> **Dataset entries**:
● ● ● ● ● ● ●
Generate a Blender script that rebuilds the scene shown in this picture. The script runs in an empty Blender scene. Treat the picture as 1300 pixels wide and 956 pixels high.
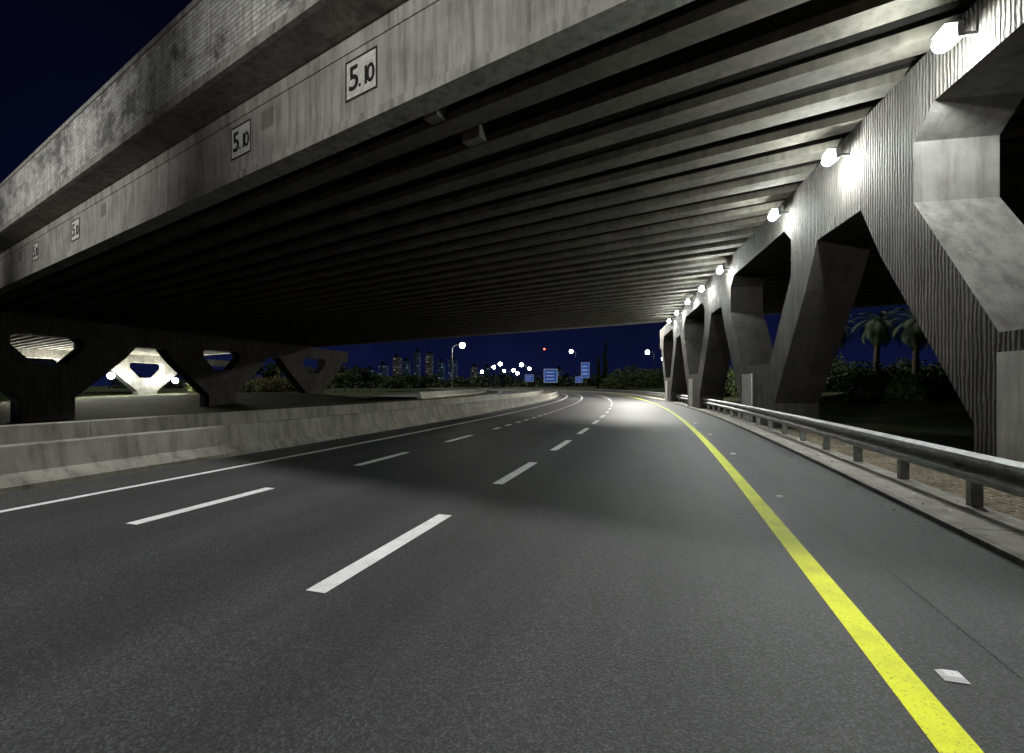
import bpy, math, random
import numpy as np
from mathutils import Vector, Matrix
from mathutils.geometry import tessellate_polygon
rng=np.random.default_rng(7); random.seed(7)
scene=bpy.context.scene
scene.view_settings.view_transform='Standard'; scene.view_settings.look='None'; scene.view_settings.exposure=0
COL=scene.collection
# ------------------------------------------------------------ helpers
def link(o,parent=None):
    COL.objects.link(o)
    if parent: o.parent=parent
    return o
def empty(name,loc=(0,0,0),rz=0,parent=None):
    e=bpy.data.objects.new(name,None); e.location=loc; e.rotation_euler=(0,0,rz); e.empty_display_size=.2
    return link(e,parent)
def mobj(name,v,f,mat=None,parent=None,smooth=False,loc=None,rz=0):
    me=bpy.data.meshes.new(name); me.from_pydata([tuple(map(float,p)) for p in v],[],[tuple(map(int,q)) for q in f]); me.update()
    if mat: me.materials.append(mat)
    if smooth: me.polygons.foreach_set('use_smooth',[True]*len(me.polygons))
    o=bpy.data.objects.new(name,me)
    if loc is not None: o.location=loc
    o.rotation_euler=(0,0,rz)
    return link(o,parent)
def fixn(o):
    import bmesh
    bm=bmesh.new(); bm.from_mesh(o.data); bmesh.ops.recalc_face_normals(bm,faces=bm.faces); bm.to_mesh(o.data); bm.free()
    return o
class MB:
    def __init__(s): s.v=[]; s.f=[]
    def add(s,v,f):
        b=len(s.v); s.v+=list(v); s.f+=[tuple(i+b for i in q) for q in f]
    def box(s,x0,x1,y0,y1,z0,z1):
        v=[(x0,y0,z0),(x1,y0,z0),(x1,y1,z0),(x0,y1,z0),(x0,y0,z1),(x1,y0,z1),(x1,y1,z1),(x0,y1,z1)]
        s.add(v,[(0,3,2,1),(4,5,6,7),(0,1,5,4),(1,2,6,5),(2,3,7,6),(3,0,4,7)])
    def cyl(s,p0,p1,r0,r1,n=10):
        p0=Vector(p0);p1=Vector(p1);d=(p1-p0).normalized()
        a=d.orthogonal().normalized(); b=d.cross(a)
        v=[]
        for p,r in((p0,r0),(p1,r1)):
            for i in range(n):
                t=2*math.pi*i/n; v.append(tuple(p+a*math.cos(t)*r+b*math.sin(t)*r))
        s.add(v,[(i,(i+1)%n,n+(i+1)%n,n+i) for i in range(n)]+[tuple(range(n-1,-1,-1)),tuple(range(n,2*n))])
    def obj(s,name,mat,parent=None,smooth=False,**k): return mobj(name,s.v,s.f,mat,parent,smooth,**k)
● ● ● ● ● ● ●
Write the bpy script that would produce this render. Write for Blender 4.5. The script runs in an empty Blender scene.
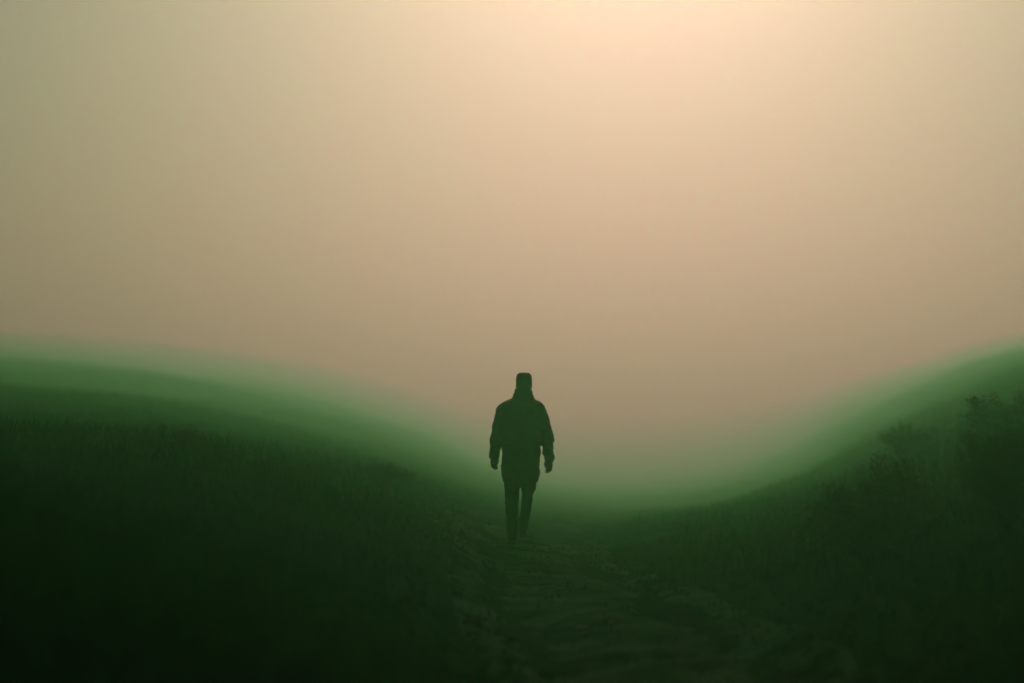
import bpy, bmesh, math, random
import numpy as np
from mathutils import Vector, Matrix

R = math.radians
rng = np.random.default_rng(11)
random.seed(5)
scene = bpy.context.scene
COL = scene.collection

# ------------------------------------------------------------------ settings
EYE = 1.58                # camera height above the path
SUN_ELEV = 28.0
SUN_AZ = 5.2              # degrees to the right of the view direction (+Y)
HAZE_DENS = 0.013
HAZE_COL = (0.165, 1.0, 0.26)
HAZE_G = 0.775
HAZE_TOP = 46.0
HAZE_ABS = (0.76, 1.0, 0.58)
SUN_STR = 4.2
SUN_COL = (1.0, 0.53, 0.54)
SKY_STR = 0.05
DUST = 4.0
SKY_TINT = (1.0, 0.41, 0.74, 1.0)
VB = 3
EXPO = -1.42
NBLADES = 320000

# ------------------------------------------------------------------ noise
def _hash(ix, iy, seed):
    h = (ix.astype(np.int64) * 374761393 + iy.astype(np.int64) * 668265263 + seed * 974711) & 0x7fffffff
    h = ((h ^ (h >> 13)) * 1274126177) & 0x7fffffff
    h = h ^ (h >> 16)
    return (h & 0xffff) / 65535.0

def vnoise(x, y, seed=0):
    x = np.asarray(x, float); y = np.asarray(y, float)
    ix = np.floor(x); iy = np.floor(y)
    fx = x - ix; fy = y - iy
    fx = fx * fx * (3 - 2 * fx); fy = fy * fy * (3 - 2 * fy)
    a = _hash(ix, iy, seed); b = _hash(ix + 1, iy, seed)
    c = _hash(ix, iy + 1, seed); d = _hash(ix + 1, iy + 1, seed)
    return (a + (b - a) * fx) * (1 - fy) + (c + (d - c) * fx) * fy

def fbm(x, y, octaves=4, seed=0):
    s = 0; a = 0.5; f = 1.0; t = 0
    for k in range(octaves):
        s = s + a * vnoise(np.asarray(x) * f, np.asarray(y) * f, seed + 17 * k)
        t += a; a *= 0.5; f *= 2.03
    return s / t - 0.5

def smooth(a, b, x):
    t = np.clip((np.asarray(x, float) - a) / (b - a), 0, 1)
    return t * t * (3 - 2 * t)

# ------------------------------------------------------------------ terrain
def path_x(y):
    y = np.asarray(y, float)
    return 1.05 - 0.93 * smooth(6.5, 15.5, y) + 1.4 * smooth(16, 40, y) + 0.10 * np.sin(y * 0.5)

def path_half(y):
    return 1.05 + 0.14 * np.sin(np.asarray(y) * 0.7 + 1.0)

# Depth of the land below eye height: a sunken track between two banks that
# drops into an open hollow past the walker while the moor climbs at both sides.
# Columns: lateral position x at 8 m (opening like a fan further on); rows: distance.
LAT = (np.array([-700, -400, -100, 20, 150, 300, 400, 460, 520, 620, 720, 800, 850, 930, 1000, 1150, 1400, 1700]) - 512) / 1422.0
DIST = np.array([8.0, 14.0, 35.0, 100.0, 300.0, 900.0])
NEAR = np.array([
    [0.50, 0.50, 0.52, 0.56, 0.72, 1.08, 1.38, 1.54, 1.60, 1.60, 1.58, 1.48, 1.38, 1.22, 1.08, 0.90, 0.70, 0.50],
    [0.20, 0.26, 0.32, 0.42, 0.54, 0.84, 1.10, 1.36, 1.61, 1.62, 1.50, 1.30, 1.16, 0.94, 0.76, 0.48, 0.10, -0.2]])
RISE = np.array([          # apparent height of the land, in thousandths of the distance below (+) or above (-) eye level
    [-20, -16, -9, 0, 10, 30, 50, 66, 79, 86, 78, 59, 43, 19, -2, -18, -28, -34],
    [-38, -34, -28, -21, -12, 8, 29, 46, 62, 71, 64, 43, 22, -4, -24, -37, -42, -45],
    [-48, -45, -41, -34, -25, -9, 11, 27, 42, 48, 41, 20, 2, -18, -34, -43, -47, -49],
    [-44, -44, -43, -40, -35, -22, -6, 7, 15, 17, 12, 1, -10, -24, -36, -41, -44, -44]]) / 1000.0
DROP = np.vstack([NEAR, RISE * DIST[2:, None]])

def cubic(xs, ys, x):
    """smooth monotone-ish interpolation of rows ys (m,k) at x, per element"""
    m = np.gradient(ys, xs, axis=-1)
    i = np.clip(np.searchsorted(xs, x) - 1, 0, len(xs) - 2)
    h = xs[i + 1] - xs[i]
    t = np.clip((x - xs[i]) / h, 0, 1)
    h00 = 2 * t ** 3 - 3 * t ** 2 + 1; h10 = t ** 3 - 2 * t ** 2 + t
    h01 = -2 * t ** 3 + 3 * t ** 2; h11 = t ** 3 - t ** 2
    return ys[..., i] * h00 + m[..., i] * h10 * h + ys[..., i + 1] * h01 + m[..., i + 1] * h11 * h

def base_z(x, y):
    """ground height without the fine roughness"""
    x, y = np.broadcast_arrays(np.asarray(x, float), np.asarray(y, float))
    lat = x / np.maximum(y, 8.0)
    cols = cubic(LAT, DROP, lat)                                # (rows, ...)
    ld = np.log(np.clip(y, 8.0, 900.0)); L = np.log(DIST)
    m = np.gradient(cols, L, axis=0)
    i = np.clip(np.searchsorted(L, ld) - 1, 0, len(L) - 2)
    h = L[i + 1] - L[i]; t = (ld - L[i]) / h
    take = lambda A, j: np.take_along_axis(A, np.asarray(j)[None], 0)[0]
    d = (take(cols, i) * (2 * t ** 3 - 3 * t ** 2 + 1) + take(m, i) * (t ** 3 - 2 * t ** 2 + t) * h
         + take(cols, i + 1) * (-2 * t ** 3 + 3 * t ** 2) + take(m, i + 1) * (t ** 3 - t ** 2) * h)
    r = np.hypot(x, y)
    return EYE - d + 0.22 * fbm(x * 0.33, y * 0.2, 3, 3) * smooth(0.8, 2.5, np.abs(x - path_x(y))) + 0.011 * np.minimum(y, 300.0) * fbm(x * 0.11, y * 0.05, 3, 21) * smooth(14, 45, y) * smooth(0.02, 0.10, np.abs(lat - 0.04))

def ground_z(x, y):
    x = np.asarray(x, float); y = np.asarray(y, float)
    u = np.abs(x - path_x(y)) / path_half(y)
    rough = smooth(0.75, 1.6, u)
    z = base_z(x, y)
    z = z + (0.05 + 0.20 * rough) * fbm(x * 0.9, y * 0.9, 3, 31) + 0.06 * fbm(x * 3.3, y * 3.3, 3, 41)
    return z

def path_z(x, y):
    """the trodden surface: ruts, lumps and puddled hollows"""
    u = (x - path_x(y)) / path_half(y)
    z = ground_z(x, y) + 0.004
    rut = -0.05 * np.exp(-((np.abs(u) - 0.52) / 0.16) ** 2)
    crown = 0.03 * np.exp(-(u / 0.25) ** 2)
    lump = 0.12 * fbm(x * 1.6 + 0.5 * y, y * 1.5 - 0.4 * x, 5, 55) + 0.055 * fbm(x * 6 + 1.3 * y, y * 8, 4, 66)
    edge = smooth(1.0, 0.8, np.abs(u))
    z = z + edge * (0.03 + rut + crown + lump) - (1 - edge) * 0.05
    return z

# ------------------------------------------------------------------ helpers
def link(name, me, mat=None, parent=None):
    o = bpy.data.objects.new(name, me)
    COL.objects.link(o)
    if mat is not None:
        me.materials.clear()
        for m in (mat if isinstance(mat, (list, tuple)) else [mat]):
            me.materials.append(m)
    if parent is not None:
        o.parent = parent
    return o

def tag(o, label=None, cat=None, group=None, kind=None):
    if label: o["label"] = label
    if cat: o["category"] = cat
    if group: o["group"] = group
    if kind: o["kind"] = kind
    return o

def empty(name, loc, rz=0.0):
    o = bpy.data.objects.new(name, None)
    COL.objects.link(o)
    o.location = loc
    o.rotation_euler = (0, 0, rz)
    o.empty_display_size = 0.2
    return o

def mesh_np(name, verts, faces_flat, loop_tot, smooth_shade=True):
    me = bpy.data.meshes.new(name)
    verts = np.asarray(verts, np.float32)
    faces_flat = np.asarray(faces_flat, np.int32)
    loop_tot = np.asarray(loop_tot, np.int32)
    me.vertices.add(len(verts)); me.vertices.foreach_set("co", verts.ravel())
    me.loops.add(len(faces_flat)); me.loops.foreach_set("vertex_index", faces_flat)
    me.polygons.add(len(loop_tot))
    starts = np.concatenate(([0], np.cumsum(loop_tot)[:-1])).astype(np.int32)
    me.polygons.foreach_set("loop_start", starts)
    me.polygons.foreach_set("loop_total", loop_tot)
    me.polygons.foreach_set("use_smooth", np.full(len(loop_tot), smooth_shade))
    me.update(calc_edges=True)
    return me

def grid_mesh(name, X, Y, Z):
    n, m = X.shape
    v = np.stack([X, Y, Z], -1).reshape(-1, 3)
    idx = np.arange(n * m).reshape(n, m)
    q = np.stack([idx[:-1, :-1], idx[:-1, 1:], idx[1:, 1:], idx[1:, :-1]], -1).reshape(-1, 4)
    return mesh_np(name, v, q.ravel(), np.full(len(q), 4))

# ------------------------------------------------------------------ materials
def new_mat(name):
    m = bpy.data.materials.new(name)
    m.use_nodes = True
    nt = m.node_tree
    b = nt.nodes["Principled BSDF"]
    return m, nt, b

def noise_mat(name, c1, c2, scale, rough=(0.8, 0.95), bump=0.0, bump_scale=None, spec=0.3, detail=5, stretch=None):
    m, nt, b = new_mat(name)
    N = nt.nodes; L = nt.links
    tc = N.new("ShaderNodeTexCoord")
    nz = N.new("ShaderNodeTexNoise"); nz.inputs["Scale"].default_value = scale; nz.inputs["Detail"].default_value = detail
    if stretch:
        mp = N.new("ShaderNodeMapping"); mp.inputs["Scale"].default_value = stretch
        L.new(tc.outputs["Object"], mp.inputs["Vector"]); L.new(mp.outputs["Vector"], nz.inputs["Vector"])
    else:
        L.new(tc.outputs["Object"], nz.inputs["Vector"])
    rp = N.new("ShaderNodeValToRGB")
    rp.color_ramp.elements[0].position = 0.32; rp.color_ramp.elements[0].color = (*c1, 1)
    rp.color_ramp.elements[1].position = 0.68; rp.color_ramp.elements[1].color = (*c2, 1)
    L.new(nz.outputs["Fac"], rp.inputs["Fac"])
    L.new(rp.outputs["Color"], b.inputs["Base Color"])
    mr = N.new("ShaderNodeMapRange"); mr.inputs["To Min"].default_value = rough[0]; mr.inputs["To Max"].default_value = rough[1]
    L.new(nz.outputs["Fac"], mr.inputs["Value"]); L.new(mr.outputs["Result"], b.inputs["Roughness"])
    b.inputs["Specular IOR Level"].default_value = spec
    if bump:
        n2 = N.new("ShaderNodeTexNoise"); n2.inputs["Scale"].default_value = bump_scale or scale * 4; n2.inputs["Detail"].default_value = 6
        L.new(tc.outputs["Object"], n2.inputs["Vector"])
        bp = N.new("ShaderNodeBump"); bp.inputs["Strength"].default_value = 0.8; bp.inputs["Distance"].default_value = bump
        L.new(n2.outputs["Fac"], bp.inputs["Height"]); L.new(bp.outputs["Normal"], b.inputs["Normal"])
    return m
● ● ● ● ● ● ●
Write out every line of the entries that holds the word "script".

Generate a Blender script that rebuilds the scene shown in this picture. The script runs in an empty Blender scene. Treat the picture as 1300 pixels wide and 956 pixels high.
Write the bpy script that would produce this render. Write for Blender 4.5. The script runs in an empty Blender scene.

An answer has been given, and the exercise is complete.